According to a statement from the World Food Programme (WFP), the Food and Agriculture Organization (FAO), the United Nations Children’s Fund (UNICEF), and the Office for the Coordination of Humanitarian Affairs (OCHA), around 213,000 Somalis are at risk of starvation, a near threefold increase from levels expected in April.

The agencies disclosed that some 7.1 million Somalis or nearly half the population face acute levels of food insecurity, meaning they will be barely able to get the minimum calories they need and might have to sell assets to survive.

“We must act immediately to prevent a humanitarian catastrophe,” said El-Khidir Daloum, the WFP’s country director in Somalia.

“The lives of the most vulnerable are already at risk from malnutrition and hunger; we cannot wait for a declaration of famine to act. It’s a race against time to prevent famine.”
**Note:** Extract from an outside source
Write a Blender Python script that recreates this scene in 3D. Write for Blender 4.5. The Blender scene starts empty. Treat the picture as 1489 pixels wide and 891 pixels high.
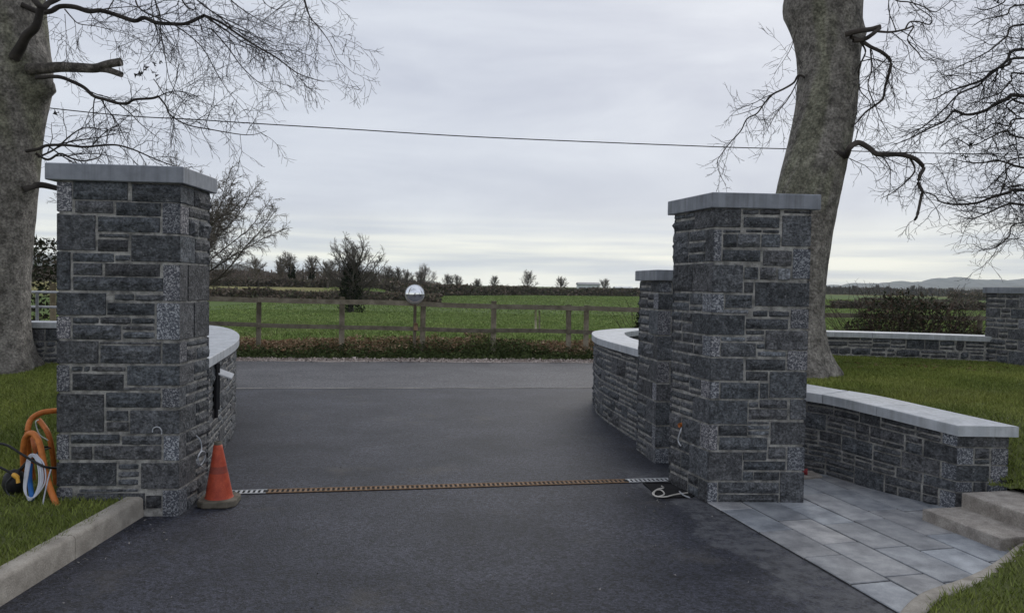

Around three million livestock have died in Somalia due to the drought that has lasted since mid-2021, a terrible toll in a largely pastoral country where families rely on their herds for meat, milk and trade, the agencies said.

The UN’s 2022 Humanitarian Response Plan is only 18 percent funded to date, and Somalia is competing with other global emergency hot spots for funding as food insecurity spreads around the world, the agencies added.

“We’re calling on the international community to act fast while we still have some hope of preventing widespread famine in Somalia,” the FAO’s representative in Somalia Etienne Peterschmitt said.